IN ITALY, where ruins, churches and artwork have stood for thousands of years, traditional telephones appear to be falling by the wayside.

Italian families are increasingly replacing land lines with cell phones, and by last year three-quarters of Italian households had at least one mobile, according to a study released yesterday by the national statistics bureau Istat.

Nearly 2.9 million households, or 13.1 per cent of Italian homes, used only cell phones as of November 2002, a leap from 1.8 per cent in 1997, Istat said. And 43.8 per cent of families had two or more cell phones, up from just 8.5 per cent in 1998.

Cell phone usage in Italian families has tripled in the past six years, the report said. By November 2002, 75.4 per cent of Italian families owned a cell phone, up from 27.3 in 1997.

The report did not give any reasons for the increased usage. But Italians young and old are notoriously attached to their "telefonini," sporting the newest models ­ including the new photo-capable phones ­ and brandishing them as if they were chic accessories.
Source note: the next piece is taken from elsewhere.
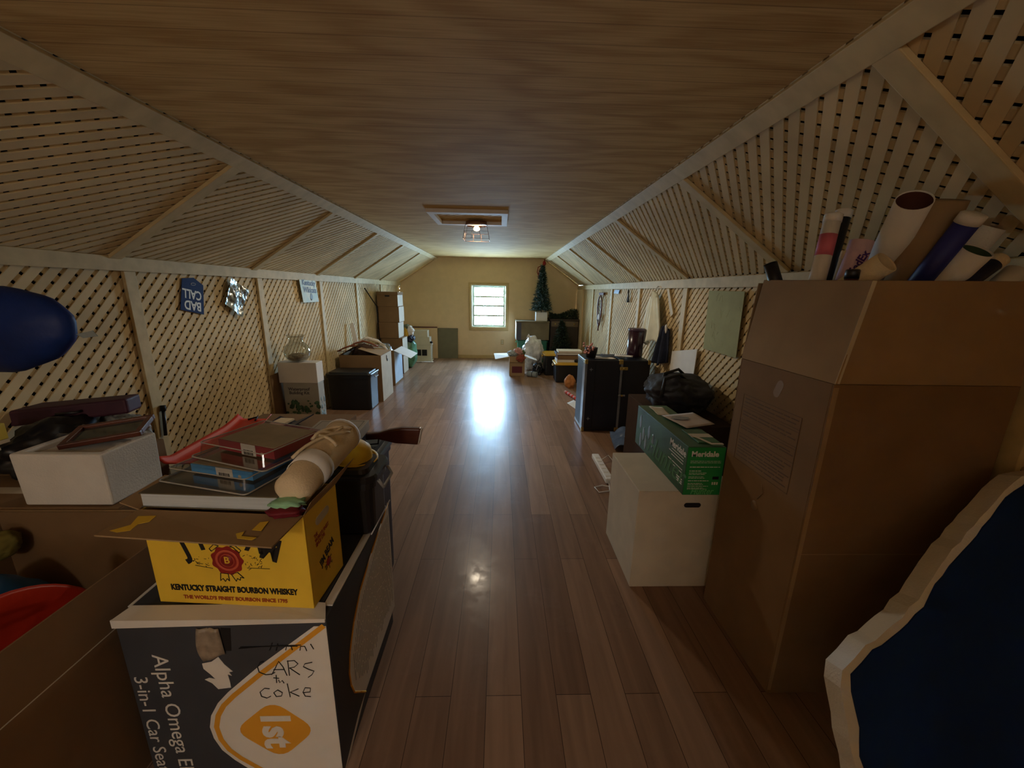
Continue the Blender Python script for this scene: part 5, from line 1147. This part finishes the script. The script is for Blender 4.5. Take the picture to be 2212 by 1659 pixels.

Not everyone has caught onto the cell phone craze, or phones of any sort for that matter. About 3.8 per cent of Italian households were without a telephone of any type, down from 7.7 per cent in 1997. Most of these families live on Italy's islands, in the southern part of the country or in towns with populations of fewer than 2,000 people, Istat said.

In the United States, 43 per cent of all telephones are cellular, according to the International Telecommunication Union. Cell phones are even more ubiquitous in developing countries like Cambodia, where almost 90 per cent of all phones are cellular.